In the neighbouring state, TN, there was a court case against the incumbent CM. The state deployed its own anti-corruption department and it gave, what else you expect, a clean chit to the incumbent CM! This is becoming a joke.
A state which was rooted in large scale corruption, where the Chief
Secretary to the government was caught red-handed with cash in his official rooms is let off; no one knows what happened to the case! Much more serious corruptions have been let off; we don’t know where the cash parcels in a lorry were taken for safe custody!
So, what chance for farmers to get their crop insurance scheme succeeds?
The rural scenario is not a happy one when it comes to really turn farmers into a well-behaved lot. Farmers have their own limitations as a responsible citizenry. What we need a new type of propaganda for the farmers to safeguard themselves from many pitfalls.
There is a book before us, titled, Vidows of Vidharba by Kota Neelima that examines the suicide of farmers of this cotton belt of Maharashtra.
The state machinery classifies the farmers into different categories, farmers, cultivators and agri labourers.
This is silly, to say the least!
All this is statistical jugglery to deny genuine victims of the tragedy that is agriculture in India.

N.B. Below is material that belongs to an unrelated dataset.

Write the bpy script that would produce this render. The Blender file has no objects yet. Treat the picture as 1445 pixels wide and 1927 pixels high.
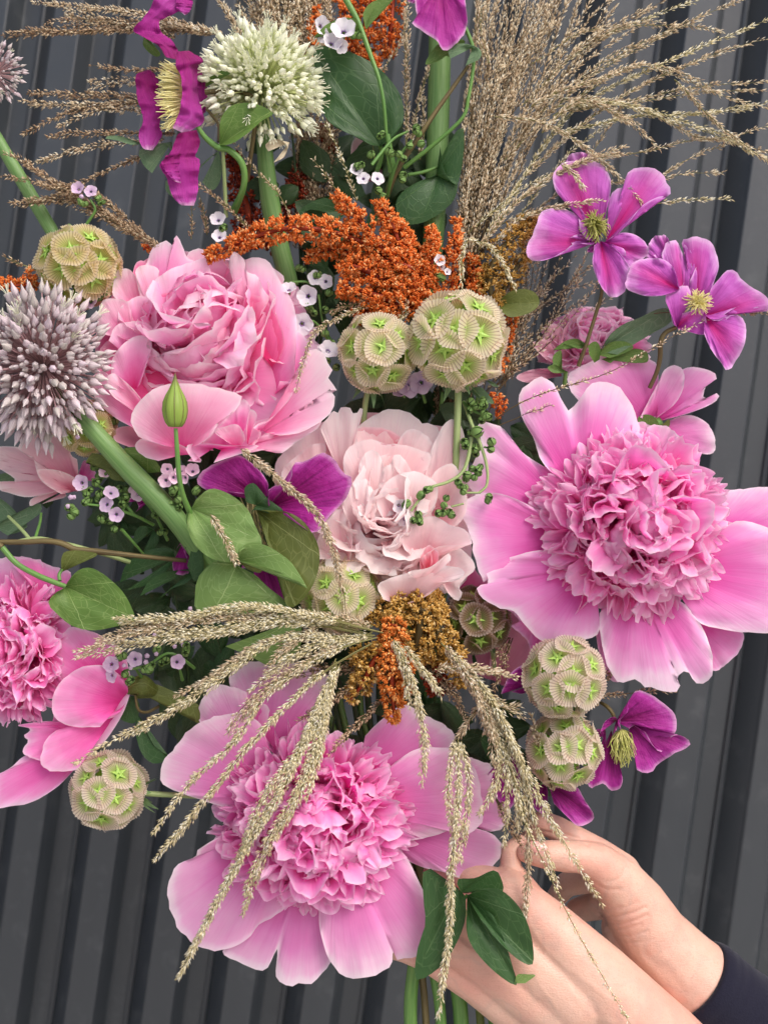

There is no point in spending time on the finer versions of any academic or journalistic study. The only way our seems to be pay directly to the affected families by some summary enquiry, not raising the troublesome minor details.
Route all your payment through the panchayat raj channels. Make panchayats the ground level institutions and let the villagers know the government has done an honest job.
Agriculture ministers in particular in the states must be persons who have large sympathy with the rural people and must be seen by the villagers occasionally.
Unless wide publicity is given in the TV channels and rural media and interaction with the stakeholders who include the panchayat leaders as well as teachers, journalists and social workers, the real status of the rural distress can’t be gauged and reliefs reached.
Honest and truthful government servants must be mentioned and given promotions out of the routine and only some sort of semi-independent interventions are made, the bureaucratic machinery and the lethargy of the elected representatives too can’t do much.
Now, new elements have entered into the public debate, that of the rise and role of the criminals, as elected representatives.
Hopefully, the new special courts to try the criminal politicians must help to stop the further deterioration of the rural political space.
With the increasing. Land holdings have come down to 1.5 hectare and this is going down further three-fold in the last few years.
So, problems of Indian farmers is not going to be easy for any politician, or party.
Let us recognise the grim reality of rural India. It is not a pleasant sight!